Le deuxième point essentiel de la réforme, pas moins sensible, vise à créer une nouvelle instance criminelle qui se passerait des jurés citoyens en première instance. Baptisé « tribunal criminel départemental », il serait composé de magistrats professionnels et compétents pour les crimes passibles de quinze ou vingt ans d’emprisonnement, tandis que les cours d’assises assureraient toujours les jugements dans le cas de récivides ou de meurtres. Pour la Ministre, l’objectif est tout aussi clair : accélérer la procédure en créant une nouvelle instance, idée là encore loin d’être nouvelle (la restriction des jurés populaires avait déjà été proposée par Michelle Alliot Marie en 2010, et la création d’un tribunal criminel de première instance par Jacques Toubon en… 1996). Sauf que cette mesure est aussi sujette à de vives inquiétudes, comme l’explique Me Jérôme Dirou, bâtonnier du barreau de Bordeaux : « Une affaire d’assises, c’est trois jours, des moyens, du temps, des locaux, des convocations. Là, ce qui est prévu, c’est une audience d’assises en une demi-journée. C’est la même logique qui anime tout le projet : on a toujours dit que les affaires d’assises était un luxe, du coup on entame une précarisation accélérée du système judiciaire ». « On parle de lisibilité et de simplification mais c’est surtout une question de moyens. Mutualiser les personnels, c’est ne plus avoir besoin de plusieurs greffiers mais n’en avoir qu’un seul sur différents sites », précise Françoise Martres, avant d’ajouter que « la crainte, c’est qu’on supprime les juridictions où il n’y a plus de personnel. L’affectation des personnels dépendra des chefs de juridictions, il suffirait donc de laisser un tribunal en déshérence sans contentieux et de dire qu’il coûte trop cher pour le supprimer ». Un commentaire d’autant plus inquiet que les effets des précédentes réformes, Dati en tête, en termes de simplification, n’ont, pour Jérôme Dirou, pas forcément eu les effets escomptés. « On ferme des tribunaux, mais on ne sait pas où finiront les gens qui y travaillaient. La réforme Dati a coûté 27 millions d’euros et n’a rien ramené en termes de rentabilité. On l’a notamment vu avec la suppression des juges sur les divorces qui devait dégager les magistrats qui ne faisaient plus de divorces : ils n’ont pas bougé parce qu’ils avaient tellement de travail dans leur bureau que le temps qu’on leur a dégagé a servi à combler leur retard ». 

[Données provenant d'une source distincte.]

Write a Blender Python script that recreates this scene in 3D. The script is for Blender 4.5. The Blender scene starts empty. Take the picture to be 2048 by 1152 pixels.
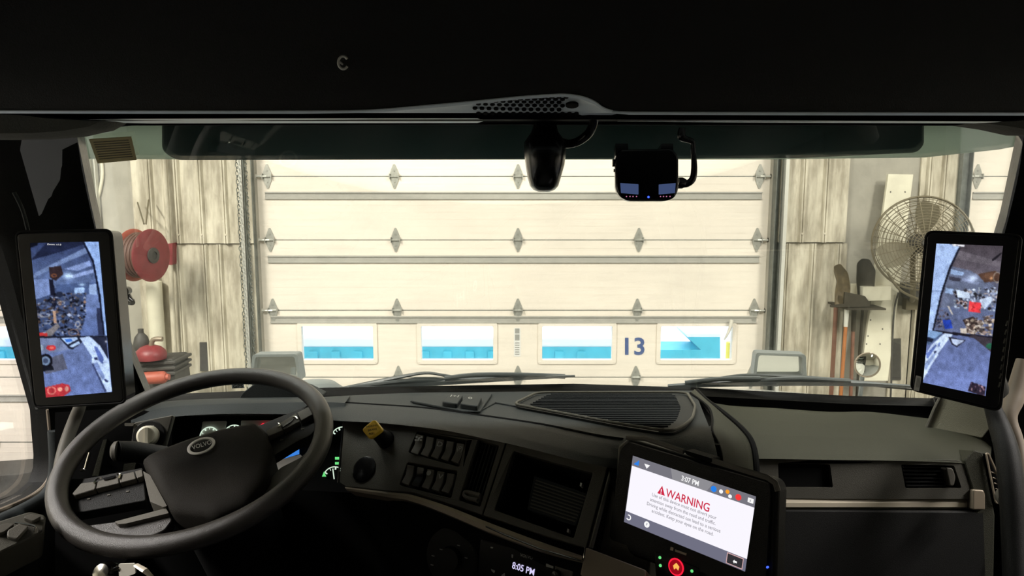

La mobilisation s’organise

Dans une lettre commune, les différentes unions syndicales (USM, Syndicat de la Magistrature, UNSA, SDGF-FOn Cfdt, SAT, CGT et FNUJA) déplorent ainsi que le projet de texte « signe non seulement la suppression de 307 tribunaux d’instance mais aussi la disparition du juge d’instance, qui est le juge de proximité par excellence », tout en précisant que le principal sujet de friction et de désaccord reste la disparition potentielle de « la spécificité de cette justice de proximité », dans laquelle figurent notamment les tutelles, crédits à la consommation ou expulsions locatives, soit des spécialités consacrées « essentiellement », selon les syndicats, « aux personnes les plus fragilisées ». Reste que le projet de loi n’est pas encore totalement définitif. La preuve, c’est que dans un courrier adressé ce vendredi à la présidente du Conseil national des barreaux, le ministère de la justice a annoncé, entre autres, qu’il retirait du projet la disposition réformant la procédure de saisie et d’enchères immobilières, qui prévoyait un écartement du juge au profit des notaires et des huissiers, le souci étant encore une fois le même, à savoir une déjudiciarisation interprétée par les avocats comme une restriction budgétaire supplémentaire. Concernant la Tribunal criminel départemental, en revanche, le gouvernement a l’air de vouloir tenir la barre, au moins autant que les syndicats… Si l’assemblée générale du CNB, prévue vendredi et samedi, devrait annoncer d’éventuels mouvements à venir au niveau national, du point de vue local aussi, la profession se mobilise. Des réunions devraient ainsi se tenir au TGI de Bordeaux pour définir une stratégie propre le 22 mars, date de la prochaine grande manifestation dans la fonction publique. Surtout, les avocats, greffiers et magistrats du barreau de Bordeaux ont annoncé ce vendredi leur volonté de participer au mouvement national du 30 mars, « avec renvoi de l’ensemble des audiences ». Le projet de loi, lui, doit être présenté en Conseil des Ministres le 11 avril.